The first is the appearance of a 2K proxy file. These are MP4s too, but only produced when recording in RAW Light so that offline work can continue immediately. many people that have been in the industry for a long time will shake their heads in slight disbelief at the thought of a 2K proxy, but that’s progress for you.

Then we have the RAW Light file itself. One thing worth pointing out here and now is there is no RAW output on the C200: if you want to record RAW you can only do it internally and only via RAW Light.

It’s worth pointing out that this does not have the frame-by-frame file structure of a traditional RAW format. Instead, it uses a new proprietary format to encode the RAW information into a single Canon RAW Movie file, or .CRM. This then, of course, needs to be unpacked, which is no doubt why Canon has been working quite so assiduously with a decent number of third-party NLE vendors to make sure there are a range of post options available.

We’re going to hand over directly to Canon here and a detailed post on its Digital Learning Center, because the explanation of all this is a bit complex and they do a good job of getting it all across.

“Once a Canon RAW Movie is recorded, it then needs to be unpacked in one of two ways. The first and more traditional route would be utilizing an updated version of Canon’s RAW Development Software. At its core, this software allows for the unpacking, modification, and debayering of Cinema RAW Light files. Modification is the key phrase here, as we have the opportunity to modify the parameters by which our footage is debayered. EOS C200 captures its RAW information in a proprietary RAW Gamut and RAW Gamma. This data needs to be taken from their RAW spaces, and conformed into one of the many gamma curves or color spaces to begin the post production process.

“The footage from the EOS C200 can be conformed into a wide range of spaces, from Cinema Gamut down to BT.709, and from Canon Log 2 to Wide DR. The choice is yours and dependent on the amount of post production resources you’re planning to allocate.

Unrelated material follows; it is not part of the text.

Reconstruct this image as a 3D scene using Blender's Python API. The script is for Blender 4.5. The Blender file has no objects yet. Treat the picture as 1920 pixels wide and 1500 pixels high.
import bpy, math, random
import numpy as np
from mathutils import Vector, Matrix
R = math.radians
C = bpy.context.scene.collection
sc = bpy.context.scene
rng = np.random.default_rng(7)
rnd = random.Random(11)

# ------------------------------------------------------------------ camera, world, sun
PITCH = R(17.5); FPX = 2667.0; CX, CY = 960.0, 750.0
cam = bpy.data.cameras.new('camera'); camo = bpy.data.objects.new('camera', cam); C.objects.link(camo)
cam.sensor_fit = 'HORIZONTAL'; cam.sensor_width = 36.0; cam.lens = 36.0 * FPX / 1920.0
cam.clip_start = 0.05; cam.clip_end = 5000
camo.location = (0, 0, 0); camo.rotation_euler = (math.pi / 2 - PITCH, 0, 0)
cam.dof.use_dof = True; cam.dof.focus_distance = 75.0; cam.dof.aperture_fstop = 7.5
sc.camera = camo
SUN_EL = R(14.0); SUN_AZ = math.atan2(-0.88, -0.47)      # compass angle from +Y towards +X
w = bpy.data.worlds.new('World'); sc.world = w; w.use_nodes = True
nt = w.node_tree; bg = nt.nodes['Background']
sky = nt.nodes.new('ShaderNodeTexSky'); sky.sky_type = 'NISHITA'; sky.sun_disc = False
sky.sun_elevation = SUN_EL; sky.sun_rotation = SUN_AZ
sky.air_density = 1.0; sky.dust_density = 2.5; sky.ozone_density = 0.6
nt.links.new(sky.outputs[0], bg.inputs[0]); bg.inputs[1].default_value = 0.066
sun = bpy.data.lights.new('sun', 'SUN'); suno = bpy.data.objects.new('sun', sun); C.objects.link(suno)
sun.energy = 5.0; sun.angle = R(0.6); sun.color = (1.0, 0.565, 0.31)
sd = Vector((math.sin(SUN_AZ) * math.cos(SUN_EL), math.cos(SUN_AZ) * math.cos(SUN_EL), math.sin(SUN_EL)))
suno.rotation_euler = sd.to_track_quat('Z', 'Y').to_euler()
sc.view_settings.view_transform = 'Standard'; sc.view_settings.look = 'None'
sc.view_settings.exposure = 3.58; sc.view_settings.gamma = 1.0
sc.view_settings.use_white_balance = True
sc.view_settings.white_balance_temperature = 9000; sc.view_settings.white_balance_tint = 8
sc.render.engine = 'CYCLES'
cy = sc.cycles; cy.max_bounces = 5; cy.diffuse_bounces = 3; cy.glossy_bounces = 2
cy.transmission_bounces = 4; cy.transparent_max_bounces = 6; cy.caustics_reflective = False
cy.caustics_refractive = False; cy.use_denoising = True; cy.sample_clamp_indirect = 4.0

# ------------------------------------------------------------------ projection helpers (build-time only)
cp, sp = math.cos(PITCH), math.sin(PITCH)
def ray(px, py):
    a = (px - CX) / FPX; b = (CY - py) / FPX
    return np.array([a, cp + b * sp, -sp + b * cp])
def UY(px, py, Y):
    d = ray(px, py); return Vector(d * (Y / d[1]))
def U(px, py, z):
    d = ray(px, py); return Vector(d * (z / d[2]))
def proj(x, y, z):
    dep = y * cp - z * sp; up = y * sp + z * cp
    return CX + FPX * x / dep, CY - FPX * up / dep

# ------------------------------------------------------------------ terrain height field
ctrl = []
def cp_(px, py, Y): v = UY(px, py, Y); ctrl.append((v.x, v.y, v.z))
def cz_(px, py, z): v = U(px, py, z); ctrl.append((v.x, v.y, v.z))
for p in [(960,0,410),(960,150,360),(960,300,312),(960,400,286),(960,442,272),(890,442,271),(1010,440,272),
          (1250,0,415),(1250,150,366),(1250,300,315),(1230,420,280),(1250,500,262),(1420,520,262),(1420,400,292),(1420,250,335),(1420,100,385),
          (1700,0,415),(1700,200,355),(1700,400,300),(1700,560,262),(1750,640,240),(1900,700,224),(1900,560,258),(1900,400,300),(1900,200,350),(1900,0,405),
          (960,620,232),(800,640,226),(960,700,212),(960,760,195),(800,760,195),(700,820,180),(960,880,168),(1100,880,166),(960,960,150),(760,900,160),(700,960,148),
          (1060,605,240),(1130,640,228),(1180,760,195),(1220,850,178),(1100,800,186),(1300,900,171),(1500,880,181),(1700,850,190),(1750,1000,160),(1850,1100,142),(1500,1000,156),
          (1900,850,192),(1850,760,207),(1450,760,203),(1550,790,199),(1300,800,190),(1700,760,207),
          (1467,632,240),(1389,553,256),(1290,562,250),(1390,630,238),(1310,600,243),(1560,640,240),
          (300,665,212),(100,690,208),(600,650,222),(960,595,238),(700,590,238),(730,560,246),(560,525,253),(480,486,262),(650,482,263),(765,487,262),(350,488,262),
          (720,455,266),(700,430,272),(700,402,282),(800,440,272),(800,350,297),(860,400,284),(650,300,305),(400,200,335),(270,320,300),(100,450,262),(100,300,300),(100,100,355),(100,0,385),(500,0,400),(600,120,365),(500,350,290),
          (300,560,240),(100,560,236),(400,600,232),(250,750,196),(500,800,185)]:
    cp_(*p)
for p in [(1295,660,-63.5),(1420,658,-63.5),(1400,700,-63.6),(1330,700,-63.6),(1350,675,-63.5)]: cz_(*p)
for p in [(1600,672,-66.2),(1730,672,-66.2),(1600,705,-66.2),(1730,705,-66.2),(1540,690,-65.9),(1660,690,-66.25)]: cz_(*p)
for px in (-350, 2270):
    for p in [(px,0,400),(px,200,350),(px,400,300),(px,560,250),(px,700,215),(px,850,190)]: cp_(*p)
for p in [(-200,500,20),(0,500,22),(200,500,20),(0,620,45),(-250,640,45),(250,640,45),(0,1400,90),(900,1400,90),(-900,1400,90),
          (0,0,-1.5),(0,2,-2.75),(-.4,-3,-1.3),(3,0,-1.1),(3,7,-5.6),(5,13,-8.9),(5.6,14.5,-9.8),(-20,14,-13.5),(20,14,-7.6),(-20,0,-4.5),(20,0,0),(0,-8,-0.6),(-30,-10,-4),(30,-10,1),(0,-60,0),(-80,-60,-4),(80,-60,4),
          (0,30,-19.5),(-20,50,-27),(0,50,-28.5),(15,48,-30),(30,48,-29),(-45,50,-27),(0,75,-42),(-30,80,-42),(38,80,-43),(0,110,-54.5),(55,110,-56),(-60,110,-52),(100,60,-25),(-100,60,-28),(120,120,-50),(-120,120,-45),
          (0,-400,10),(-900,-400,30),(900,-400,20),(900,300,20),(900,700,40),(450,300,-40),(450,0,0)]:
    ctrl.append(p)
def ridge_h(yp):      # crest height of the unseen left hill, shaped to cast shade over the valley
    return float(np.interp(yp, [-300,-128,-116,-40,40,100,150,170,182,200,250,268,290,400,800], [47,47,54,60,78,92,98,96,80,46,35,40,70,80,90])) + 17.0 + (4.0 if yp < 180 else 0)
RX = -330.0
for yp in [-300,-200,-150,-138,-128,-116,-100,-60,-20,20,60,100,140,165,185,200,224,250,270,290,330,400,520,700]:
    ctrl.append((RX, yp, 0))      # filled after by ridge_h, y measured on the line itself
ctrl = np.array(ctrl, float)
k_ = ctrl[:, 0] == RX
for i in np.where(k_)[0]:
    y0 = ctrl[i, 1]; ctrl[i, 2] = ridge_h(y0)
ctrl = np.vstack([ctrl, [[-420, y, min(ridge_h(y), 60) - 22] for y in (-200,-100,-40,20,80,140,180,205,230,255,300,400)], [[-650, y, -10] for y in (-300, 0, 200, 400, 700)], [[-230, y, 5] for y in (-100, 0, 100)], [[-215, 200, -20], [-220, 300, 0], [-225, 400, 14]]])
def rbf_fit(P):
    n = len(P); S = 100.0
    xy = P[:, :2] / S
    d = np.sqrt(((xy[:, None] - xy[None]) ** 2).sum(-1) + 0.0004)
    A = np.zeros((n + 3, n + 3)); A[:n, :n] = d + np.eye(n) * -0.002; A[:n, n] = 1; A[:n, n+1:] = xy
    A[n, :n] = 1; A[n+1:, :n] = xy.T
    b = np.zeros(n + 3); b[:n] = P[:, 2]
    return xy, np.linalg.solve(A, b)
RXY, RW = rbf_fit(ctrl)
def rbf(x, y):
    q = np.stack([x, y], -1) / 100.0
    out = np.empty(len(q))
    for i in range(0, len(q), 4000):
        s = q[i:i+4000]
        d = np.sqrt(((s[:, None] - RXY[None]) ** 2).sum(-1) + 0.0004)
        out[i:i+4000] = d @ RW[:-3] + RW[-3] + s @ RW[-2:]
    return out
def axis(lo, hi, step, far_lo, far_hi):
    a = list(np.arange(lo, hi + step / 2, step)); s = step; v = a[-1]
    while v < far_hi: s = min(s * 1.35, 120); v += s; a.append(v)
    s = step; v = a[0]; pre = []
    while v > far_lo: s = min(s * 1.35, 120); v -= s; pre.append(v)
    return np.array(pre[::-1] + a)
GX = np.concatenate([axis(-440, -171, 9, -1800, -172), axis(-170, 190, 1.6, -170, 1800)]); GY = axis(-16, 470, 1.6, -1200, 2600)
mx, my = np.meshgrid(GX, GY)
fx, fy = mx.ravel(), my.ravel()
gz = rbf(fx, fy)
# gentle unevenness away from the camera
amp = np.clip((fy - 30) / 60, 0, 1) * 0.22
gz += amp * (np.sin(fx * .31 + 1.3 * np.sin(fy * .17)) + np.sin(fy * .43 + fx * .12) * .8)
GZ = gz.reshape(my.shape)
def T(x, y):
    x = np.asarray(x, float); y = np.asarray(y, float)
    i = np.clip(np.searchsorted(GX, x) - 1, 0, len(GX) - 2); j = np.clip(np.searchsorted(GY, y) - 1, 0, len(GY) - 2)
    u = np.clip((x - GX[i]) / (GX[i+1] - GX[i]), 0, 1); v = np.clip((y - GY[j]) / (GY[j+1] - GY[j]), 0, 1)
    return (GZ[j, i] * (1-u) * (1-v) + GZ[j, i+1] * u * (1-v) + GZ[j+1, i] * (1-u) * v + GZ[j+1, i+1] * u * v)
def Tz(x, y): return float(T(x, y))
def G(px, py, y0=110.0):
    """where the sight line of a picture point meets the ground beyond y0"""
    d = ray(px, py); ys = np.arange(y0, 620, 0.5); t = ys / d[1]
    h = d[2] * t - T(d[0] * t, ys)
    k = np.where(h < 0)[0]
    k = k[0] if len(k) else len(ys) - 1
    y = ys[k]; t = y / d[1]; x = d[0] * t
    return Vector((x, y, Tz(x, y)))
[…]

However, if you are shooting in the RAW format presumably you’re going to want to take full advantage of the information captured utilizing a combination of Canon Log 2 and Cinema Gamut. This Canon Log 2 and Cinema Gamut combination is the most ideal starting point for an HDR workflow, providing the full 15 stop dynamic range the sensor has to offer, as well as the widest range of encoded colors.”

The RAW development software can also transcode RAW Light into different file types, such as ProRes 4444,10-bit and 16-bit DPX, or OpenEXR for a close fit into an ACES workflow (the software allows for the proper ACES IDT to be applied to the debayer).

Plug-ins are also on the way to allow popular NLE and grading software to accept the files natively. This is potentially where things get really interesting, as the sheer amount of metadata packaged into the format is going to make vfx work a much smoother process.

“Imagine a world where we can shoot 12-bit high data rate media, ingest it into our NLE, and be able to change key factors on the fly such as white balance or color space,” concludes the Canon piece. “This is where Cinema RAW Light becomes more than a codec, and instead a malleable format within your NLE that allows for seamless creation of different compliant passes easier than ever before.

It’s not quite the conclusion though. While the EOS C200 is shipping with MP4 and Cinema RAW Light formats all popped and ready to go, a future firmware update will add the ability to record UltraHD and FullHD to Canon’s purpose-built XF-AVC codec inside an MXF OP-1A wrapper. This will allow in turn a fair degree of metadata to be captured to the file, and viewed using the Canon XF Utility software (as employed by cameras like the EOS C300 Mark II and EOS C700).

And you get the sense that even that might not necessarily be the end of things. The EOS C200 is a lot of camera for $7499 and, with HDR and ACES workflows and more, Canon seems to have thought long and hard about safeguarding its future proofing. As we've said before, we’re really looking forward to seeing the images it produces.